Monday, July 18, 2005

What's the Matter With Kansas?

After holding off on buying this book for several months, I picked it up at Olsson's in DC and couldn't put it down until I finished it. Thomas Frank's book, to be honest, surprised me. I had not wanted to buy it because I thought it would be another volley in the ongoing name-calling fest between our top hackneyed journalists. It turns out I was wrong.

To summarize the main points of the book, Frank illustrates how Kansas, a state that just over a century ago was just about the farthest left state in the U.S., became one of the farthest right today. First, the Democratic party -- there and nationwide -- abandoned liberal economic principles in an attempt to court the American middle. In this way, New Democrats became economically indistinguishable from Republicans. Second, Republicans co-opted the cultural issues of the religious right -- reproductive rights, traditional family values, and the evolution debate -- to convince the working class that the Republican party had their moral interests at heart, convincing them that Democrats and liberals were the party of license and immorality. Third, they rhetorically reframed the idea of class as not an economic issue, but as one of "authenticity," for example how George W. Bush is reputed to be more like an average guy even though his entire life has been guided by privilege. This accomplished, conservatives/Republicans remained steadfast in dismantling the machinery of the New Deal (and even the Progressive Era) and further increased the gap between rich and poor with tax cuts and loosening of environmental and economic regulations on corporations. Frank also details how a handful of committed religious conservatives -- average citizens -- worked their asses off to build this conservative base, which eventually played into the hands of the economic conservatives. He chronicles the tension between the state's moderate Republicans (fiscal conservatives; social moderates) and the conservative Republicans (he depicts them as socially conservative and fiscally apathetic and/or credulous) along the way.
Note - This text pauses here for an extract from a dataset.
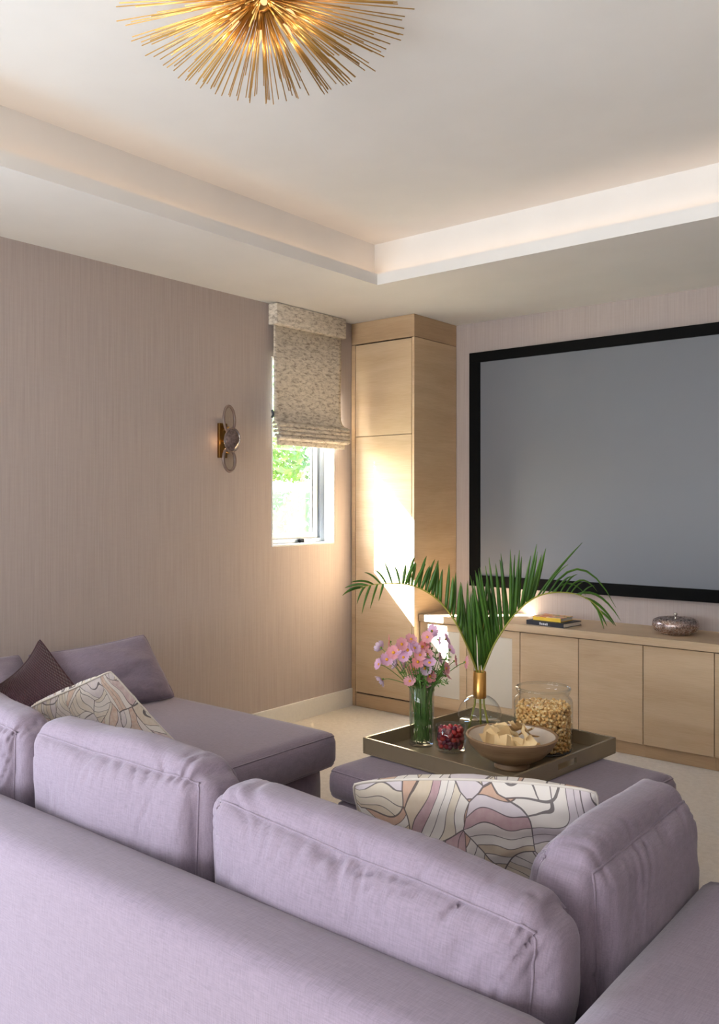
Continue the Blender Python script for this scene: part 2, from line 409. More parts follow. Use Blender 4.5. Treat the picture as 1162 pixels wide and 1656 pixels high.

You can read more about it here, but for me the lesson is that the Democratic Party must embrace an economically liberal misson once again and must actively be building its base, just as the religious right is doing at the top and bottom levels. Frank also discusses suburbanization a bit in Kansas City, detailing the rings of working class, middle class, and upper class suburbs radiating out from the now-abandoned downtown. To me, it is the old story of urban proximity promoting solidarity among the working class. Now that we suburbanites are all spread out in our subdivisions, we don't have the time or opportunity to commiserate over working conditions, share common grievances, and formulate a cogent response to the economic and environmental conditions around us. This isn't entirely satisfying -- the suburbs don't make one bourgeois, as Greenbelt, Maryland, illustrates -- but I do think it is an important part of the story.

Thank God we elected Howard Dean chair of the DNC.


Anonymous Scott T. said...

I'm a huge fan of Frank. Dig yourself up some copies of the Baffler.